People ask me where are we at in the cycle. I don't know that we're in a cycle right now because we're so far below the norm. Things are getting better. I don't think we're at risk of a bubble and I don't think we're late into a cycle, I think we're just slowly recovering right now.

Still recovering from the housing bust nearly 10 years ago?


Who is the main customer you're selling to now? And which segment — first-time buyer, move-up — do you see real growth in this year?

Our average selling price is up over $100,000 in the last three years. And it's up because of the locations we're building in and the types of homes, not because the market has let us raise prices that much.

We're finding in those locations a well-heeled first-time buyer. Or because we're in the Sunbelt, we attract about 15 percent move-downs, where they don't want to live in an age-restricted community and they want to stay in Phoenix or Tucson or Austin or something.

Right now we're 50 percent first-time, 15 percent move-down and about 35-percent first- and second move-up.

It wouldn't surprise me if we actually tilt to more first-time (buyers) because the millennials are starting to come out and buy homes.

Many homebuilders continue to face rising labor costs as subcontractors have difficulty finding skilled workers. How much of a problem is this for you?

The subcontractor situation is getting a little better. While labor has been tight for two or three years, our average build time in the first three quarters of this year was within a day each quarter, 108-109 days. In the fourth quarter our average build time was 122 days.

So, we've been dealing with labor shortages for a few years and we've been very predictable.

We'll get through it, but you look at how many people left our industry and how we're getting our volume back, just this little spike we saw in '14-'15 really pinched the subcontractor base. It's a much nicer problem to have than 'Can we sell a house today?'

With the inventory of homes for sale tight in many markets, why aren't homebuilders building more? Is the labor shortage a factor?

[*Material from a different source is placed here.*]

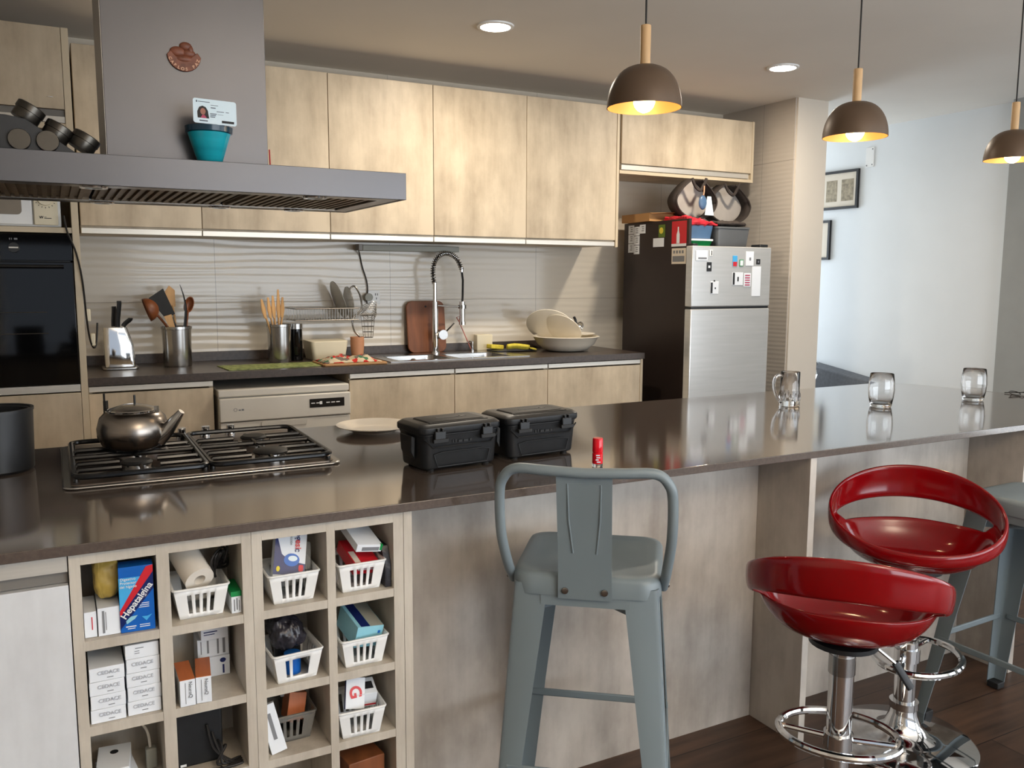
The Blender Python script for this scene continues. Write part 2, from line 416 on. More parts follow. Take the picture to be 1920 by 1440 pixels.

A little bit. A bigger challenge is finding enough land that you can invest in and get returns on in a big enough way to really drive volume in our industry. There's no question there's pressure on costs, but the pressure to have entitled and finished lots on the ground is bigger right now.

In many of the markets where there's a lot of land available to get entitled it's in areas where the economics don't work yet. So you're not going to spend a lot of money entitling land where you can't get a return after you develop the lot and build the home.

In the land-constrained areas where it's more desirable and more active, there's less land around. So you have a supply constraint in the more desirable areas and you have a demand issue where the land is available in some cities.

You'll meet in the middle over time, but we're not there yet.

How do you see this year shaping up for KB Home compared to 2015, given the state of the housing market?

We're bullish in that the housing markets have a long way to go to get back to historical levels. As much as they've improved, there's still a lot of room to run. Between our backlog position and our communities that are open and the way we're performing, we're projecting continued improvement in revenue, margins, profit — all the metrics.

I can also share that in our fourth quarter our traffic per community, which is a great indicator of future sales, was the highest it's been since 2007.

What about mortgage rates?

I don't think you'll see much mortgage rate movement until or when the Fed lifts its rate more. This first quarter point move won't move mortgage rates. Does the next quarter point? I don't know. Mortgage rates are so favorable right now around the 4-percent mark, affordability is very compelling right now.